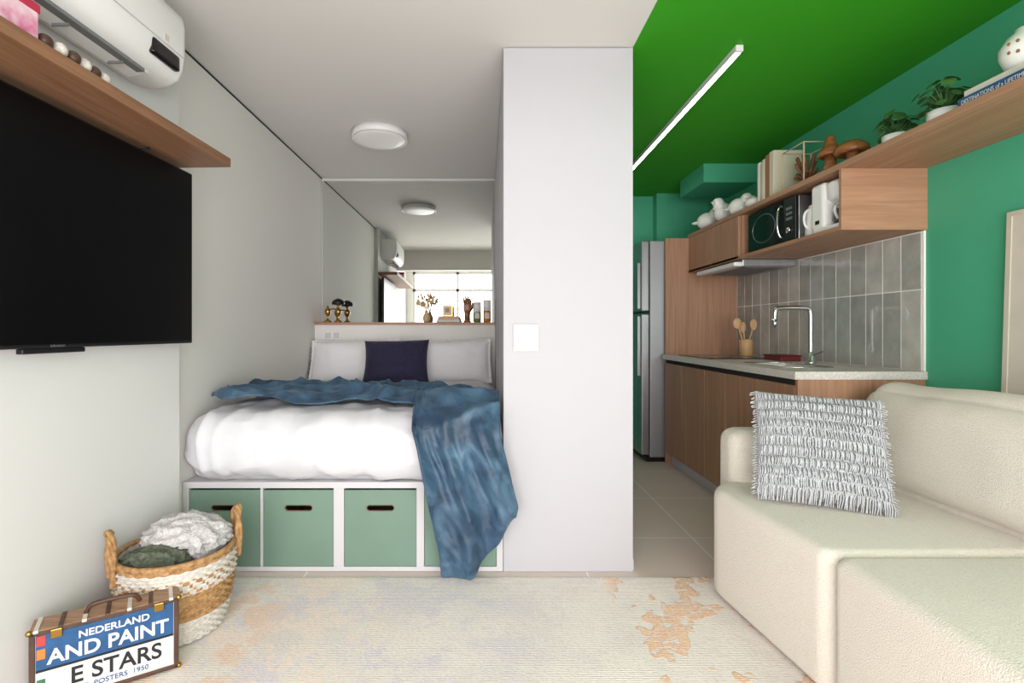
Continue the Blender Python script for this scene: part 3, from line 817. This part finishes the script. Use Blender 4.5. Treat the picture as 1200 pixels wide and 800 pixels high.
def leafmesh(name, spec, parent):
    verts = []; faces = []
    for (c, d, up, r) in spec:
        d = Vector(d).normalized(); up = Vector(up); side = d.cross(up)
        if side.length < 1e-3: side = Vector((1, 0, 0))
        side.normalize(); nn = side.cross(d)
        b = len(verts); verts.append(Vector(c)+nn*0.004)
        K = 12
        for k in range(K):
            a = 2*math.pi*k/K
            verts.append(Vector(c)+d*(r*math.cos(a))+side*(r*0.85*math.sin(a))-nn*(0.15*r*math.cos(a)**2))
        for k in range(K):
            faces.append((b, b+1+k, b+1+(k+1) % K))
    o = mesh_obj(name, verts, faces, M_leaf, parent, True)
    return o
def plant(x, y, pr, ph, n, spread, hgt):
    g = group('potted_plant')
    lathe('pot', [(pr*0.75, 0), (pr, 0.01), (pr*1.05, ph), (pr*0.97, ph), (pr*0.9, ph-0.01)], (x, y, LZ), M_ceramic, g, 28)
    lathe('soil', [(pr*0.9, 0), (pr*0.5, 0.004)], (x, y, LZ+ph-0.012), M_leather, g, 20)
    spec = []
    for k in range(n):
        a = random.uniform(0, 2*math.pi); t = random.uniform(0.2, 1); 
        e = Vector((x+math.cos(a)*spread*t*0.8, y+math.sin(a)*spread*t, LZ+ph+hgt*random.uniform(0.15, 1)*(1.15-0.5*t)))
        tube('stem_%d' % k, [(x, y, LZ+ph-0.01), ((x+e.x)/2, (y+e.y)/2, e.z), tuple(e)], 0.0015, M_leaf, g)
        spec.append((e, (math.cos(a), math.sin(a), random.uniform(-1.2, -0.2)), (0, 0, 1), random.uniform(0.018, 0.030)))
    leafmesh('leaves', spec, g)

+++

Do this:
Repeat the data in full and exactly. Omit pictures.

Task result:
Continue the Blender Python script for this scene: part 3, from line 817. This part finishes the script. Use Blender 4.5. Treat the picture as 1200 pixels wide and 800 pixels high.
def leafmesh(name, spec, parent):
    verts = []; faces = []
    for (c, d, up, r) in spec:
        d = Vector(d).normalized(); up = Vector(up); side = d.cross(up)
        if side.length < 1e-3: side = Vector((1, 0, 0))
        side.normalize(); nn = side.cross(d)
        b = len(verts); verts.append(Vector(c)+nn*0.004)
        K = 12
        for k in range(K):
            a = 2*math.pi*k/K
            verts.append(Vector(c)+d*(r*math.cos(a))+side*(r*0.85*math.sin(a))-nn*(0.15*r*math.cos(a)**2))
        for k in range(K):
            faces.append((b, b+1+k, b+1+(k+1) % K))
    o = mesh_obj(name, verts, faces, M_leaf, parent, True)
    return o
def plant(x, y, pr, ph, n, spread, hgt):
    g = group('potted_plant')
    lathe('pot', [(pr*0.75, 0), (pr, 0.01), (pr*1.05, ph), (pr*0.97, ph), (pr*0.9, ph-0.01)], (x, y, LZ), M_ceramic, g, 28)
    lathe('soil', [(pr*0.9, 0), (pr*0.5, 0.004)], (x, y, LZ+ph-0.012), M_leather, g, 20)
    spec = []
    for k in range(n):
        a = random.uniform(0, 2*math.pi); t = random.uniform(0.2, 1); 
        e = Vector((x+math.cos(a)*spread*t*0.8, y+math.sin(a)*spread*t, LZ+ph+hgt*random.uniform(0.15, 1)*(1.15-0.5*t)))
        tube('stem_%d' % k, [(x, y, LZ+ph-0.01), ((x+e.x)/2, (y+e.y)/2, e.z), tuple(e)], 0.0015, M_leaf, g)
        spec.append((e, (math.cos(a), math.sin(a), random.uniform(-1.2, -0.2)), (0, 0, 1), random.uniform(0.018, 0.030)))
    leafmesh('leaves', spec, g)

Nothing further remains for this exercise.